**Brief:**
Write out the material below again, unchanged.
── Collected data ──
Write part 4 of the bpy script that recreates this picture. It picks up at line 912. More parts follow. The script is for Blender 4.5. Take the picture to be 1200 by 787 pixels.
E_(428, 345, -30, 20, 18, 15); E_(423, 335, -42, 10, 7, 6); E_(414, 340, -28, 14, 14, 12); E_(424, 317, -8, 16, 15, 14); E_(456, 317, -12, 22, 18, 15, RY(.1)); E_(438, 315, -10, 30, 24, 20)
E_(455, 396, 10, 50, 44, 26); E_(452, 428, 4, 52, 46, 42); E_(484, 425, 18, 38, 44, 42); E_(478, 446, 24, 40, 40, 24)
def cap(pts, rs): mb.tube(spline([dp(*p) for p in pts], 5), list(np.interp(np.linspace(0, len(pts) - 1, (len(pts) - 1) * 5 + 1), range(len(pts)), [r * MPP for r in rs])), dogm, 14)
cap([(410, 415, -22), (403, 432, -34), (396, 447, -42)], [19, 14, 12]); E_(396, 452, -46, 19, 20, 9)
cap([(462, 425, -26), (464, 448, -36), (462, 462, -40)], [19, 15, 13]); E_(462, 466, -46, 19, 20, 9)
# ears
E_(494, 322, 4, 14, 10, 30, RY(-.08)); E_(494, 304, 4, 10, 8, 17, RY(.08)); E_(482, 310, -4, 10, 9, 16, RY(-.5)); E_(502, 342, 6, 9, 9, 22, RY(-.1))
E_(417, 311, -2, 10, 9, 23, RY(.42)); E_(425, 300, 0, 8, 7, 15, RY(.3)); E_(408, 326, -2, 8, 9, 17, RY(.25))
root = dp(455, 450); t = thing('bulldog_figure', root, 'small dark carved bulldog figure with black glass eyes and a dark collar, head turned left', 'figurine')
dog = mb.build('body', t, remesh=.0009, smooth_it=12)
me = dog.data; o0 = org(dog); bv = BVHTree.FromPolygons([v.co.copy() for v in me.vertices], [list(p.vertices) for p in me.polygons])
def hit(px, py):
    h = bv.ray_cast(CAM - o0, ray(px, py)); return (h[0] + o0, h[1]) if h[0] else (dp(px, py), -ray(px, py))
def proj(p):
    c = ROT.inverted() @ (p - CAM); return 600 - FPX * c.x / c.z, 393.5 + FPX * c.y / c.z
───
**Task output:**
Write part 4 of the bpy script that recreates this picture. It picks up at line 912. More parts follow. The script is for Blender 4.5. Take the picture to be 1200 by 787 pixels.
E_(428, 345, -30, 20, 18, 15); E_(423, 335, -42, 10, 7, 6); E_(414, 340, -28, 14, 14, 12); E_(424, 317, -8, 16, 15, 14); E_(456, 317, -12, 22, 18, 15, RY(.1)); E_(438, 315, -10, 30, 24, 20)
E_(455, 396, 10, 50, 44, 26); E_(452, 428, 4, 52, 46, 42); E_(484, 425, 18, 38, 44, 42); E_(478, 446, 24, 40, 40, 24)
def cap(pts, rs): mb.tube(spline([dp(*p) for p in pts], 5), list(np.interp(np.linspace(0, len(pts) - 1, (len(pts) - 1) * 5 + 1), range(len(pts)), [r * MPP for r in rs])), dogm, 14)
cap([(410, 415, -22), (403, 432, -34), (396, 447, -42)], [19, 14, 12]); E_(396, 452, -46, 19, 20, 9)
cap([(462, 425, -26), (464, 448, -36), (462, 462, -40)], [19, 15, 13]); E_(462, 466, -46, 19, 20, 9)
# ears
E_(494, 322, 4, 14, 10, 30, RY(-.08)); E_(494, 304, 4, 10, 8, 17, RY(.08)); E_(482, 310, -4, 10, 9, 16, RY(-.5)); E_(502, 342, 6, 9, 9, 22, RY(-.1))
E_(417, 311, -2, 10, 9, 23, RY(.42)); E_(425, 300, 0, 8, 7, 15, RY(.3)); E_(408, 326, -2, 8, 9, 17, RY(.25))
root = dp(455, 450); t = thing('bulldog_figure', root, 'small dark carved bulldog figure with black glass eyes and a dark collar, head turned left', 'figurine')
dog = mb.build('body', t, remesh=.0009, smooth_it=12)
me = dog.data; o0 = org(dog); bv = BVHTree.FromPolygons([v.co.copy() for v in me.vertices], [list(p.vertices) for p in me.polygons])
def hit(px, py):
    h = bv.ray_cast(CAM - o0, ray(px, py)); return (h[0] + o0, h[1]) if h[0] else (dp(px, py), -ray(px, py))
def proj(p):
    c = ROT.inverted() @ (p - CAM); return 600 - FPX * c.x / c.z, 393.5 + FPX * c.y / c.z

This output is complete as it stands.